The annual conference has continued to grow in recent years because the event that in the 1990s involved only auditors now includes financial managers from many government departments in each U.S.-affiliated island group. Auditors and finance managers are expected to attend from Palau, Guam, the Northern Marianas, the four islands in the Federated States of Micronesia and American Samoa.

“The conference was established mainly for auditors in 1988,” Patrick said. “But later, auditors recognized that audit work depends entirely on the accounting function. Over the past 10 years, they’ve expanded training courses for accountants and financial managers.”

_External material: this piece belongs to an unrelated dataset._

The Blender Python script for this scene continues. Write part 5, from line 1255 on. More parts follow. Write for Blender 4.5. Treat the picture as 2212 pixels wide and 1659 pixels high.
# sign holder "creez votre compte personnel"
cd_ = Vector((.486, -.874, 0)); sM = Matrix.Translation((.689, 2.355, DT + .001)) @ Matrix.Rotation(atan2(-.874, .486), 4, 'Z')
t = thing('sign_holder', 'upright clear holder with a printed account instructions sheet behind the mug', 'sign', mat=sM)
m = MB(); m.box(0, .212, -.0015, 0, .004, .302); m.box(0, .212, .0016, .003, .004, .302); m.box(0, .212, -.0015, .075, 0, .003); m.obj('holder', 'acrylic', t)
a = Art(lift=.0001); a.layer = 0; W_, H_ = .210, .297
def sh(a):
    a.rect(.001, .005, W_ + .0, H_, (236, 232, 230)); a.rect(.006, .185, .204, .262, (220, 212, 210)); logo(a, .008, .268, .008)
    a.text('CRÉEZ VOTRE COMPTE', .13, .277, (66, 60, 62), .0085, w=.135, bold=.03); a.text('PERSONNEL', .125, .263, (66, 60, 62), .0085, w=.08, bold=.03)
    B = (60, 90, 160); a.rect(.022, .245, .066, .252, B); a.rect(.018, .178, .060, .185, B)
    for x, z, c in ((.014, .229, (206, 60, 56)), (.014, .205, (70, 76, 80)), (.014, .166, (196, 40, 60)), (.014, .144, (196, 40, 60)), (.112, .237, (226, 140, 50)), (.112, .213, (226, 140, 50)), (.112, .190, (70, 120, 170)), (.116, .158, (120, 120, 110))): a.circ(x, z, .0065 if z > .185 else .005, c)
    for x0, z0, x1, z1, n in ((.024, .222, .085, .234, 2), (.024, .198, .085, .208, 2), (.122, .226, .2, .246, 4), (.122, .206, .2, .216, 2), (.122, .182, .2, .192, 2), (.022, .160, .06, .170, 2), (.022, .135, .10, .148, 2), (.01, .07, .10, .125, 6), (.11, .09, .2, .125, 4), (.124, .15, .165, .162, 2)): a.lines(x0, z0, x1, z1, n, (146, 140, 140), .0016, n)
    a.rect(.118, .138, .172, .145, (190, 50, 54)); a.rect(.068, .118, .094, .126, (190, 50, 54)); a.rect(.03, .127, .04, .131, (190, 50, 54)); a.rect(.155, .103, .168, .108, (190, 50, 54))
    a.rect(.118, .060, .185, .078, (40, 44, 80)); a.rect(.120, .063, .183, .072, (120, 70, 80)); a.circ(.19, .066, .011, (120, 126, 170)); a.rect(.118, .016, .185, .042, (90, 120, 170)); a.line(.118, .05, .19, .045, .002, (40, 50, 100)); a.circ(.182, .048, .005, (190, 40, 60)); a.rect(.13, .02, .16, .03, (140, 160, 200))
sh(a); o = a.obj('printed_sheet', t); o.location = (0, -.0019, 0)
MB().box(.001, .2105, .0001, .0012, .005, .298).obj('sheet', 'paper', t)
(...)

The five-day conference features a variety of courses that auditors and government accounting staff take to update their skills. One of the key conference training sessions is on identifying and preventing procurement fraud, which is highly relevant to all islands in the region, Patrick said. “Procurement is the heart of everything (in government financial management),” he said. “It’s the biggest (problem area) everywhere.”

The Marshall Islands Attorney General’s Office is in the midst of prosecuting 12 people for alleged theft of more than $500,000 in U.S. funding, all of which revolves around fraudulent procurement activity.

“The procurement fraud session will help everyone to improve,” he said, adding that all recent audits for the Marshall Islands government have pointed out procurement problems.